Remember the television show Futurama? It was the Simpsons’ Matt Groening’s other animated series that ran on Fox for four seasons beginning in 1999.
There was a robot — or perhaps more accurately a “foul mouthed, cigar smoking, booze drinking, shiny metal arsed, bending robot” — in the show whose name was Bender. Besides his name and the character’s predilection for going on one, you may be asking yourself what that has to do with beer? Well, even though the show was canceled, like many such shows it has a pretty good cult following. There are fans, of course, and then there are fans.

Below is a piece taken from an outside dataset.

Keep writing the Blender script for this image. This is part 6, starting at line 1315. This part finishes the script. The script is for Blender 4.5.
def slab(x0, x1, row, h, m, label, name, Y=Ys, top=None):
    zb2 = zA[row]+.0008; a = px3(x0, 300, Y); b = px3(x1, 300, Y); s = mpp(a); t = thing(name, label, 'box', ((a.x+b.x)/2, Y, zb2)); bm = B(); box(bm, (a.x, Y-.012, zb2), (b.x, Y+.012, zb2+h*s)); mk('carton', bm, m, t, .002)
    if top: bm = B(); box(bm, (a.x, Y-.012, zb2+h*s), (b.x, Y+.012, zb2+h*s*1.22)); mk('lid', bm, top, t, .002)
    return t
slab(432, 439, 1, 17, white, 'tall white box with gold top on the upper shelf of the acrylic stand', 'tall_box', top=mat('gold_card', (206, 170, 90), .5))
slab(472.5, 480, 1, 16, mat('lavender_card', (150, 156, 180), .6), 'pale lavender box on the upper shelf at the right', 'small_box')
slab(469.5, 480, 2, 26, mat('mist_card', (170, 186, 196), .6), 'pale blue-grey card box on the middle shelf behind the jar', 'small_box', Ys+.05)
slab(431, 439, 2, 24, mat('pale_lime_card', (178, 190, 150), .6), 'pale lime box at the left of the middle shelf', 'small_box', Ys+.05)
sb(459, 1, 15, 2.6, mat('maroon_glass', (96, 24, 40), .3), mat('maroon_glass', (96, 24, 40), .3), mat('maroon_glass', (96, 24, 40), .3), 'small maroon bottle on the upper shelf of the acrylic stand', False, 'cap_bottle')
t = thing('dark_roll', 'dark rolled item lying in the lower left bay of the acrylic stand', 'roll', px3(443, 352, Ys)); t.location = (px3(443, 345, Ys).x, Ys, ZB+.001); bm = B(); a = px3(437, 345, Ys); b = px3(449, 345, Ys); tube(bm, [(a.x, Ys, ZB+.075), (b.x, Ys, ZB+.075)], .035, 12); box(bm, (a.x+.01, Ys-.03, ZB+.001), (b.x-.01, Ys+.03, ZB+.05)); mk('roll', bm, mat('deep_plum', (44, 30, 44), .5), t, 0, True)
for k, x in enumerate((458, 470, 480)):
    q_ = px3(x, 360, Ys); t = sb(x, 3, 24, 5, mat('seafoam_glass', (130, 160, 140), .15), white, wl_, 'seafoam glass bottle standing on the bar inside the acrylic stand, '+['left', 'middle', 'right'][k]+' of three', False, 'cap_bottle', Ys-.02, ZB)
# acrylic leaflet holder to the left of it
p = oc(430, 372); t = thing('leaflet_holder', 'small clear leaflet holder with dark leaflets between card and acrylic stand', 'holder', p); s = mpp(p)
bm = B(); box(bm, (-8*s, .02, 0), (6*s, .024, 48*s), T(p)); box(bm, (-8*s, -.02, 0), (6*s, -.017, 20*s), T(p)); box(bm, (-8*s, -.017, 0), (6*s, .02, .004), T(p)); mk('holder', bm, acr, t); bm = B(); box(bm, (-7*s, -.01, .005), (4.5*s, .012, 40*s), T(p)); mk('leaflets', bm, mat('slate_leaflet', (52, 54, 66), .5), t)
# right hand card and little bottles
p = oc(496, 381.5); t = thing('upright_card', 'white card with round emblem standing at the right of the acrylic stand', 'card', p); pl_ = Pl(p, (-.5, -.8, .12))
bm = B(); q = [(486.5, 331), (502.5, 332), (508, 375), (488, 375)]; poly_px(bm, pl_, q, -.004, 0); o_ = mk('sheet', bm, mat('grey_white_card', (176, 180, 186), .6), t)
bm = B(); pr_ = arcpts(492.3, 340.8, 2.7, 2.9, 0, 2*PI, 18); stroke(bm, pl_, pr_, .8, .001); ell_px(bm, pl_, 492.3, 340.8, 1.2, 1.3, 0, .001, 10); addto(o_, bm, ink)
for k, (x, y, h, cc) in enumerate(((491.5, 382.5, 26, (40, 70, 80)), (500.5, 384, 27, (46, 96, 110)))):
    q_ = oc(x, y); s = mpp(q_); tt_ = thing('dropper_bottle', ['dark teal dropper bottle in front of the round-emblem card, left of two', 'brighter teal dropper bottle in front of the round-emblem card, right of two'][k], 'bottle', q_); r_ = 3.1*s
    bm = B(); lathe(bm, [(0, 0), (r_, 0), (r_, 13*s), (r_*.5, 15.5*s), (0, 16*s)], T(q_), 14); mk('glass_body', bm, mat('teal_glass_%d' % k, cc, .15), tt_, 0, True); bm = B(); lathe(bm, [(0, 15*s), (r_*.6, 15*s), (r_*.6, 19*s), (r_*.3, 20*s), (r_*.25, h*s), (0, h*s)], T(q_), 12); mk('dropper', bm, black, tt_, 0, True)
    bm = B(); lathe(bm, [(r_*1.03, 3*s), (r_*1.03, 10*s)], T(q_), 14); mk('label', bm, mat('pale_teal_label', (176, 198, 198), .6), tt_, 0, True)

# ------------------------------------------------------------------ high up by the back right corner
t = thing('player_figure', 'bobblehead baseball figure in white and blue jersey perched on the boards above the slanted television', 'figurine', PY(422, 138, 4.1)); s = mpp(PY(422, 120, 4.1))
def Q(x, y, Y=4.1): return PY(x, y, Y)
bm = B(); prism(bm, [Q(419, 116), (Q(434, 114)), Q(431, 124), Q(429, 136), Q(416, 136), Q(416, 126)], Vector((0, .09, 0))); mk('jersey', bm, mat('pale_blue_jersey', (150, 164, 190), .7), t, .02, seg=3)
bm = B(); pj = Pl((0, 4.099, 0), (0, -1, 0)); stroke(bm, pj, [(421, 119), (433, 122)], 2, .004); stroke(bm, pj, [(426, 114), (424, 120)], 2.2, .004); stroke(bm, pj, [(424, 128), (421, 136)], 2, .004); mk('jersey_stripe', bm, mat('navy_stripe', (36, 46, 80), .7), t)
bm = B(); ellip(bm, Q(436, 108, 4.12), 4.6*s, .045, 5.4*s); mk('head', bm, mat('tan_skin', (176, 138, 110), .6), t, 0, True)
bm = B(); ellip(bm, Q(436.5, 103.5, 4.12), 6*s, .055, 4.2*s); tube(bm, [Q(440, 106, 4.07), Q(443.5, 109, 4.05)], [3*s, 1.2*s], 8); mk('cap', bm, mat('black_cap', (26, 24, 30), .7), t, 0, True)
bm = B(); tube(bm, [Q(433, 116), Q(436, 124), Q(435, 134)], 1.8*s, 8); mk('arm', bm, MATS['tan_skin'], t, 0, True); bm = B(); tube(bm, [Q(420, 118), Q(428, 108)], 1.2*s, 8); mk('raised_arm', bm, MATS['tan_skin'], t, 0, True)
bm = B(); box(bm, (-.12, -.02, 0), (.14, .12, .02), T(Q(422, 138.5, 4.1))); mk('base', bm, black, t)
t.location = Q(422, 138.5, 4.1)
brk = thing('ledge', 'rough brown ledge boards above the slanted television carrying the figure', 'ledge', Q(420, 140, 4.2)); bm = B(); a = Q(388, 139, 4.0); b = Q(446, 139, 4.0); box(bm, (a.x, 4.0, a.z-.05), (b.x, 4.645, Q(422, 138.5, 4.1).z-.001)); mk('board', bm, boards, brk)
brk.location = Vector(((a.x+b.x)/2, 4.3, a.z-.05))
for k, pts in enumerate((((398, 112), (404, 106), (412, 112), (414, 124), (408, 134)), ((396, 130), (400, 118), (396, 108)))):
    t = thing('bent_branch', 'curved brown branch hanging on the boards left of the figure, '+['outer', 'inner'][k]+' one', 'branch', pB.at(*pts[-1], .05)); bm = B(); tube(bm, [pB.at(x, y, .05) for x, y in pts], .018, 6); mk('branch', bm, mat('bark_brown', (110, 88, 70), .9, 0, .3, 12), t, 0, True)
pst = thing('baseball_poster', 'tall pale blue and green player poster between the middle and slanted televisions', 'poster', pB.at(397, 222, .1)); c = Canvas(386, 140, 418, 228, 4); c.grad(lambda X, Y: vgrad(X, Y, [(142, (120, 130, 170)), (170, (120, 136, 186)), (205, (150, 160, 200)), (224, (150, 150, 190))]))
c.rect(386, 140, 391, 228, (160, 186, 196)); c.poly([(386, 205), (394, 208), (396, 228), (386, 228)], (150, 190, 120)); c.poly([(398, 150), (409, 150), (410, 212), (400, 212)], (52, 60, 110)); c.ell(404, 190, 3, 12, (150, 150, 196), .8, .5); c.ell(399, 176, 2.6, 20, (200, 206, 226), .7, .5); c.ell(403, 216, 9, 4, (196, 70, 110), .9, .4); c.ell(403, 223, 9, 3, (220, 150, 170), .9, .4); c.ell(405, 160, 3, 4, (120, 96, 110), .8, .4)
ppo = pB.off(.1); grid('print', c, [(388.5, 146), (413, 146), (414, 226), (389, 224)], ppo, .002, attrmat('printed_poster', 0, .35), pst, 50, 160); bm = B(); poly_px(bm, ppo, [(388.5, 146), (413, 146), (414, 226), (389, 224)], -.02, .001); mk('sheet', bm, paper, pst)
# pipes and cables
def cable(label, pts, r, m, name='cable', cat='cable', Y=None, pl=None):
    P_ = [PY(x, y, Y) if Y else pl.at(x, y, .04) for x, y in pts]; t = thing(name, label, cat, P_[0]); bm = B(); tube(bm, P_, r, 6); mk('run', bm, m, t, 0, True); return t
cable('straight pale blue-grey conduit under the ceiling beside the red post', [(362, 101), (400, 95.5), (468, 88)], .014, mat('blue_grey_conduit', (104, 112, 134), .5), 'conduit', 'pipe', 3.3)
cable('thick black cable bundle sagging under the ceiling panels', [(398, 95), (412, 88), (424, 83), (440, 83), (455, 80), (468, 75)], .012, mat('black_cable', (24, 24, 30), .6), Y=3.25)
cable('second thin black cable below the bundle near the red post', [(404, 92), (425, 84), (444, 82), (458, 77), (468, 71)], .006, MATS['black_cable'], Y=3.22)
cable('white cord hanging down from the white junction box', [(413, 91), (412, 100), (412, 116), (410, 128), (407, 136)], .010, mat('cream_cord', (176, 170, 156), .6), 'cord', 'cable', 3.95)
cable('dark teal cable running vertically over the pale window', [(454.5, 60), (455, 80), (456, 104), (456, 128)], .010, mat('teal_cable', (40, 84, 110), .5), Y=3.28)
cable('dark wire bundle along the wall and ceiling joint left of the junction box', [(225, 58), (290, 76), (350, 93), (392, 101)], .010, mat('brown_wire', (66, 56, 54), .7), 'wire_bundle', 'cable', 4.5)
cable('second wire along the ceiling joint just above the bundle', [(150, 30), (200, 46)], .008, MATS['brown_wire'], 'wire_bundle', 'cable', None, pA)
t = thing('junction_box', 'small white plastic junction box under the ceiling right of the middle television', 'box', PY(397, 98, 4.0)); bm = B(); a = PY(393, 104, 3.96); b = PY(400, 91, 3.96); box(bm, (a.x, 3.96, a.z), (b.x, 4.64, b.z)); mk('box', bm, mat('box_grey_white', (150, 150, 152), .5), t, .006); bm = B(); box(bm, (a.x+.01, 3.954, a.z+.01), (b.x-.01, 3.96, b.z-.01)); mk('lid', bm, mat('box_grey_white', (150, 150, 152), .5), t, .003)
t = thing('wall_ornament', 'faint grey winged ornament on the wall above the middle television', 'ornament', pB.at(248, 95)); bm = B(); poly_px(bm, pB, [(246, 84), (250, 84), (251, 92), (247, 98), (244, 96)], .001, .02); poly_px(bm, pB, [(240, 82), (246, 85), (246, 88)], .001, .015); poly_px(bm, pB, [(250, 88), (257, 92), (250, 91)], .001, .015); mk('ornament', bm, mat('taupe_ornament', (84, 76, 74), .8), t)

One such uber-fan, Simon Jansen, in New Zealand, if not an engineer by trade then one of the most impressive hobby engineers I’ve encountered. He’s also a sci-fi fan generally and it appears he started his website with the extremely impressive Star Wars Asciimation, which is the entire Star Wars movie done in Java using nothing but ASCII art. For those of you new to the web, ASCII art is pictures created using nothing but the characters that can be found on an ordinary keyboard, which were used in early e-mails before graphics became ubiquitous throughout the internet. |
Those emoticons, like 😉 for example, are a simple, though enduring, form of ASCII art. But they can get extremely complicated and detailed, too. Check out the Great ASCII Art Library for hundreds, if not thousands of these.
Okay, so as usual I’m veering off on a tangent, back to the Bender. Last summer (his winter) Jansen was challenged by a friend to make an actual Bender robot. Jansen also took as inspiration a third season episode, The Route of All Evil, in which while the main plot was going on, there was a subplot involving the two characters, Fry and Leela, along with Bender himself where they undertook to “brew beer inside Bender, treating the robot like an expectant mother.” Jansen reasoned that “just having a Bender that doesn’t do anything would be a waste of time so mine shall be used for a practical purpose. One Bender himself would be proud of. I’ll use him to make beer!”
The Bender Brewer Project, as it’s known, took over six months to complete and yielded its first brew last week. The website includes four pages of detailed information showing every step of the way with copious photographs of the various stages along with diagrams and source code. But for my purposes, it gets really interesting in mid-December on page four when the brewhouse went online, so to speak.
Basically, it’s only a rudimentary homebrewing kit but you have to admire the sheer amount of work and effort to take this project from drawing board to actual robot that produces beer. His initial specific gravity was 1.034. In early January, the beer was ready to bottle and he had his first taste f it, describing it like this.
How odd and cool is that? |
Bender with brewing system inside. Reminds me a bit of the Wizard of Oz’s Tinman, but this time he’s wishing for something different. “If I only had a beer!”
Bottled on January 2, the new robot-brewed Bendërbrau, with labels designed by Jen, one of Jansen’s friends.